Kolaborasi Multi Pihak Untuk Membangun Kesiapsiagaan Masyarakat Menghadapi Bencana
Seperti diketahui bersama bahwa masalah bencana adalah
urusan bersama. Masing-masing elemen masyarakat (Pentahelix)
punya peran sendiri sesuai kapasitas yang dimiliki. Untuk itulah, BPBD yang
memiliki “kewenangan” hendaknya mendorong terbangunnya sinergi, koordinasi dan
kolaborasi antar pihak dalam rangka
upaya Pengurangan Risiko Bencana (PRB), maupun penanggulangan bencana, yang
konon semakin sering terjadi di Indonesia.
Begitu juga dalam upaya membangun kesiapsiagaan masyarakat
(utamanya di kawasan rawan bencana), diperlukan kerja kolaboratif yang
melibatkan berbagai pihak untuk saling melengkapi dan memperkuat dari berbagai
bidang garapan, dengan semangat saling mendukung antar pihak sesuai kapasitas
yang dimiliki.
“Tentu, dalam kegiatan penanggulangan bencana itu selalu ada
kekurangannya. Karena, bencana yang sama tetapi penanganannya akan berbeda di
lain daerah. Sehingga diperlukan kegiatan evaluasi untuk memperbaiki aksi
dikemudian hari,” kata Syamsul Maarif, dalam kegiatan webinar dengan tema
membangun kesiapsiagaan yang kolaboratif, Rabu (11/05/2022).
Webinar kali ini juga dimanfaatkan BNPB untuk memperkenalkan
lagu keluarga tangguh bencana (Katana) yang diciptakan oleh Profesor Syamsul
Maarif, seorang guru besar Universitas Pertahanan (Unhan).
Webinar yang diselenggarakan oleh Direktorat Kesiapsiagaan,
BNPB itu, dalam rangka membangun tali silaturahmi antar pegiat kebencanaan di
seluruh Indonesial. Tentu dengan harapan, para pihak bisa bekerjasama dalam
mensukseskan program BPBD dan BNPB. Diantaranya, Desa Tangguh Bencana, dan
Keluarga Tangguh Bencana.

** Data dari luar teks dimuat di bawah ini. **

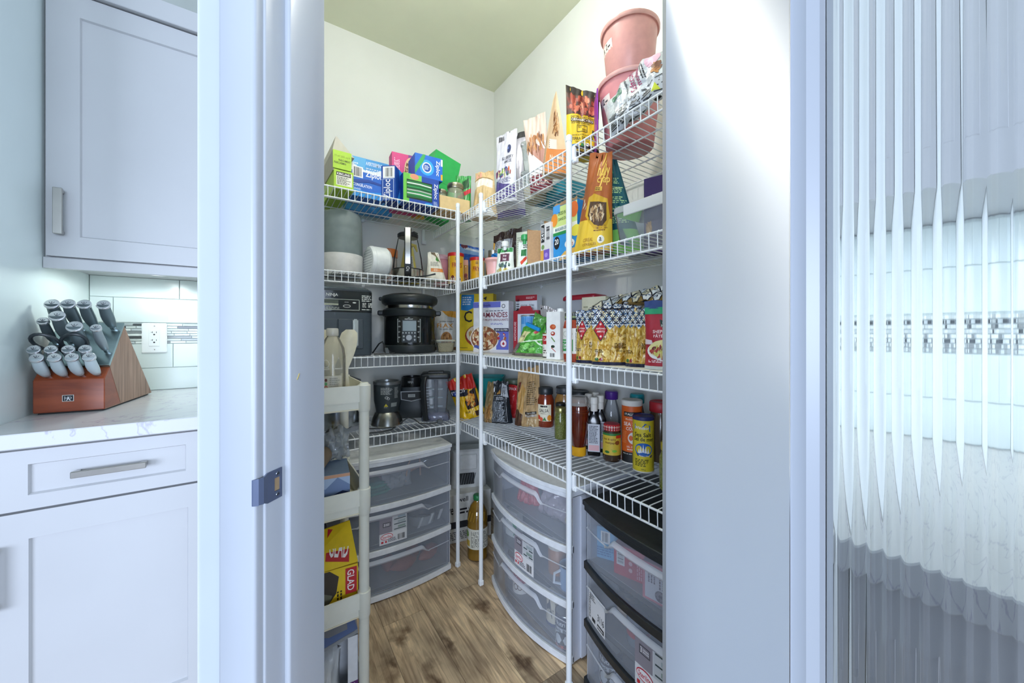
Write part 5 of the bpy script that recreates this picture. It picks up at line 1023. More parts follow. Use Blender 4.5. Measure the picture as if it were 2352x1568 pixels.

Termasuk program satuan pendidikan aman bencana yang
sudah ada payung hukumnya namun belum berjalan sebagaimana mestinya.
Orang-orang tersebut akan menghadirkan pemikiran yang
benar-benar berbeda dan akibatnya suatu persoalan akan ditangani dari berbagai
segi. Agar kolaborasi bisa berjalan efektif, dibutuhkan kepercayaan dan rasa
saling menghormati, serta tidak saling menjatuhkan.
“Untuk itulah diperlukan kepemimpinan yang fasilitatif yang
bisa memobilisasi para pihak untuk berkolaborasi membangun kesiapsiagaan
masyarakat menghadapi bencana, dalam rangka menumbuhkan budaya tangguh
bencana,” tambahnya.
Kegiatan yang diikuti oleh berbagai pegiat kebencanaan dari
berbagai daerah di Indonesia ini, seperti BPBD, FPRB, FPT PRB dan relawan
kebencanaan, diharapkan dapat mempererat silaturahmi dan bekerjasama membantu
BPBD dalam bidang kebencanaan, serta saling menyadari akan peran dan kemampuannya.
Sementara, BPBD hendaknya membuka diri untuk melibatkan berbagai pihak membahas program penanggulangan bencana di daerahnya. Serta bisa memfasilitasi pegiat kebencanaan (relawan) untuk meningkatkan kapasitas serta membangun komunikasi, koordinasi dan kolaborasi dengan organisasi perangkat daerah yang memiliki keterkaitan dengan kebencanaan.
“Tidak mungkinlah relawan bisa mengundang atau mengajak
dinas terkait untuk berkegiatan. Ini yang bisa adalah BPBD. Karena memiliki
kemampuan dan kewenangan untuk mengkoordinasikan berbagai pihak untuk
bersama-sama membangun kesiapsiagaan masyarakat dalam menghadapi bencana,” pungkasnya.
Banyak pihak berharap agar konsep membangun kesiapsiagaan masyarakaat melalui kolaborasi antar elemen pentahelix, bisa ditindak lanjuti dengan kegiatan nyata. Misalnya, mengadakan workshop tentang bagaimana bentuk kolaborasi yang mudah dilakukan oleh para pihak dan mudah pula dipahami oleh masyarakat yang menjadi sasaran edukasi.
Selama ini sudah sering dikatakan tentang perlunya upaya membangun sinergi pentahelix di semua fase bencana. Namun kenyataannya tidak mudah dilakukan karena berbagai sebab. Ya, semua masih berproses, mencari bentuk sinergi yang bisa dipahami bersama. Semoga. [eBas].